Over the last 20 years, there have been new biographies being published, notably Katherine Connelly’s Sylvia Pankhurst: Suffragette, Socialist and Scourge of Empire (Pluto 2013), and a 2013 exhibition of her art at Tate Britain, but 30 years ago, when tens of thousands of people saw SYLVIA for the first time, she was very much a forgotten Pankhurst. Now her significance as both artist and political leader has been re-assessed. Her paintings of working women are important both as a record of women’s working lives 100 years ago and as the work of a woman artist at a time when few women were acknowledged as such. In 1991 Lynx discovered more of these paintings in a 1908 edition of the London Magazine which included reproductions of seven, only one of which was still known about. In particular, it included pictures of pit brow lassies and women chain and nail makers, as well as fisher lassies and women working in a cotton mill and shoe factory. Now Lynx is touring to museums which relate to the women’s trades. The painting tour gave Sylvia a very clear idea of the working conditions and what women were doing to change them.

Lynx decided to revive their play in 2015 and the first performance at the Crossroads Women’s Centre in Camden was sold out two days beforehand. Two subsequent performances, at a museum and at the Wortley Hall trades union centre, also drew full houses, and so Lynx decided to launch a national tour. The Arts Council decided not to give us any funding for the strong tour we had booked, but we went ahead anyway, and have found trade unionists lobbying their branches to support us.

One thing has changed dramatically since we last toured. Over 100 schools saw the original production, often booking the play to be performed in a classroom or assembly hall. The Museum of Labour History was forced to turn away 12 schools when we were booked for a series of performances there. This time round museums are struggling to get school parties in, and the schools themselves seem not to be able to book the play - perhaps because of timetabling restrictions. This is a shame. In 1992, a young woman from a  Bengali background came to a public performance two years after we had performed at her school in Bow.

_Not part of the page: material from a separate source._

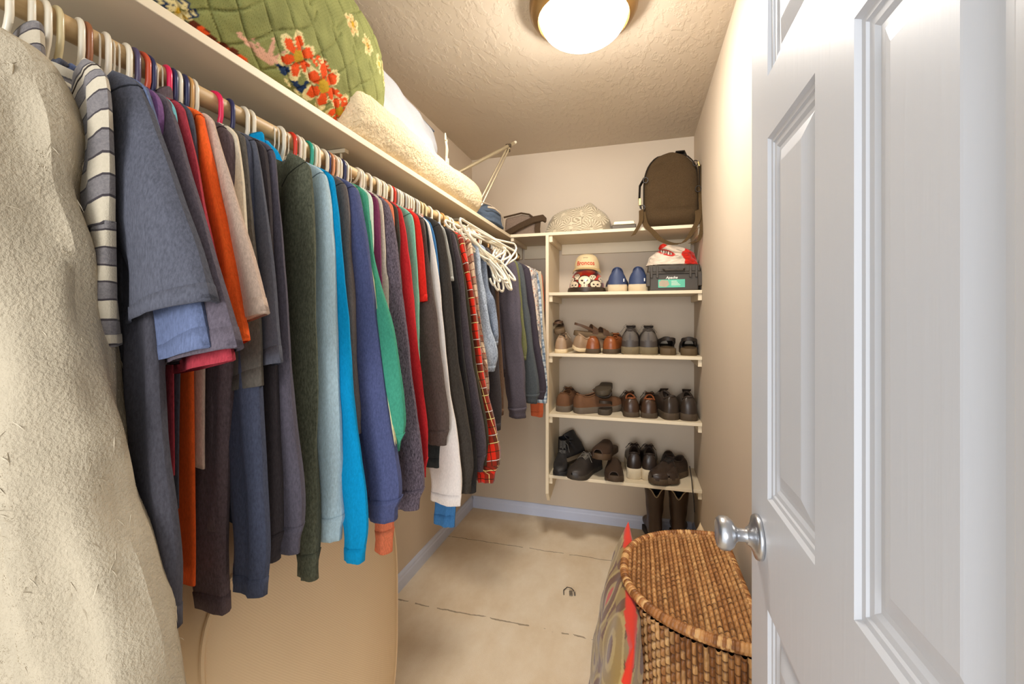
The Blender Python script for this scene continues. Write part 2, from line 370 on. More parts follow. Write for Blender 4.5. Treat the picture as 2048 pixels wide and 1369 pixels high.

She had been inspired by the play to resist her parent’s pressure to be an accountant, and she wanted to tell us that she was at art school instead. This is just one example of how school students told us that seeing the play had changed their ideas.

Instead Sylvia has been booked by trades councils, museums, some arts centres, Bolton socialist club and Newcastle Counterfire. The enthusiasm we are registering in our potential audience suggests that they are thirsting for the story of Sylvia Pankhurst building a working class women’s movement in East London in opposition to the elitist organisation led by her mother and sister. One trade unionist told us that it is particularly important to know of women’s history in view of the rise of Trump.

There is hardly any political theatre today as compared with the 1970s, when many brilliant groups - brilliant artistically and politically – toured a wide range of venues (See http://www.unfinishedhistories.com). Not only have the groups disappeared, but when we looked up the venues we ourselves performed at between 1987 and 1992, they had almost all either gone or no longer put on theatre, just films and stand-up acts.

Forty years of neo-liberalism, led by Margaret Thatcher, whose first act was to cut funding to touring theatre groups, has destroyed the theatre in just the same way as it has destroyed education and health. We are determined to get art back to the working class who create it and who love it, and we firmly believe that it is worth the struggle – and lack of pay – to defy those who want to destroy our culture.

An old lady in Bethnal Green told us how important the play was to her. “If it weren' t for people like you, we would sit at home with nothing to do all alone and then we’d get ill.” Four unions and two trades councils are supporting this tour, and other unions are helping us towards a new play. They can see the importance of plays by, for, and about working people and their fight for their rights.   Independent thought in working people is as dangerous today as when Sylvia forced the Prime Minister to see a deputation of working women in 1914, and we hope we can help by bringing this leader to a new generation.